In the spirit/essence of Alhazen, inventor of the camera obscura, I used a modern, ubiquitous tool—my phone—to capture and process these images.
Lola Lombard
I typically tell stories through multidisciplinary methods, creating as I see things in my imagination. Here, however, I took a completely different approach by experimenting with the properties of cyanotype paper, using only found elements and direct physical action to record a factual visual diary.
Rehoboth Diary captures a specific summer day at the beach. You may recognize coastal wildflowers, pine needles, and leaves akin to moving butterflies sighted earlier on a morning bike ride. A citrus garnish and the ringed condensation of a drink appear. I washed water from the pool over my art, dripping it from my hair onto the paper, and dried it in the noonday sun. In Time & Tide I took art supplies to meet the ocean itself and washed the paper with sandy ocean water. I’ve physically layered one of these images over Rehoboth Diary as a collage representing the two places I swam over the course of the day. I finalized my experiments with digital photography at sunset and then composited these earlier cameraless experiments into them. The integrated result evolved into something completely new—Rehoboth Saltwaters. It feels the most impactful and real for me. lolalombard.com/photographylolalombard.com/photography.
Shedrick Pelt
The journey as an artist continually intersects with a tribal experience. We find comfort, strength, and inspiration through those closest to our story. Adding levels of spirituality to an already divine undertaking. This series of works titled Three Tribes bears witness to the battle an artist is willing to endure in the name of his or her craft. Through the use of an alternative printing process, cyanotype, and fashioned after the war shields of some of Africa’s fiercest tribes the (Luo, Maasai, and Zulu), these cameraless photographs, activated by the light from the sun speak to a path to creativity I boldly explore.

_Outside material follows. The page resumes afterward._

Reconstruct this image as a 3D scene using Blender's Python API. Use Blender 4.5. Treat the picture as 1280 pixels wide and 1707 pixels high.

http://www.sdotpdotmedia.com/
Niat Afeworki
My interest in photography began with my father. Growing up, he documented many moments of our life through film photography and videography, capturing moments in our daily life, relationships with loved ones, celebrations and cultural festivities. I fell in love with the medium as I sought to capture and translate the confidence and beauty I witnessed and felt from the people around me. My images mark moments of my life, capture my loved ones as I see them, and the intimacies of my interpersonal relationships. They are my histories and memories evoking sensorial nostalgia, feelings of comfort, pleasure, and love which sustain me.
Gayatri Malhotra
I am a photojournalist with a focus on gender equity, social justice, and human rights. My photographs are intended to be an advocacy tool to inspire action, spark conversation, and empower communities of color with high-quality photographs that represent them, their voices, and their lived experiences in the fight for racial justice and human rights. I am passionate about documenting the inherent strength and resilience of women and committed to using photography for social impact and change.
For the cameraless assignment, I created photograms, a type of photography that only uses photosensitive paper and light. By manipulating light, I documented some of my mother’s traditional Indian jewelry that has been passed down over the years. In the photogram A Visual Enchantment, she placed a silver choker on the photosensitive paper and exposed it to light for small increments of time, creating a gradient effect.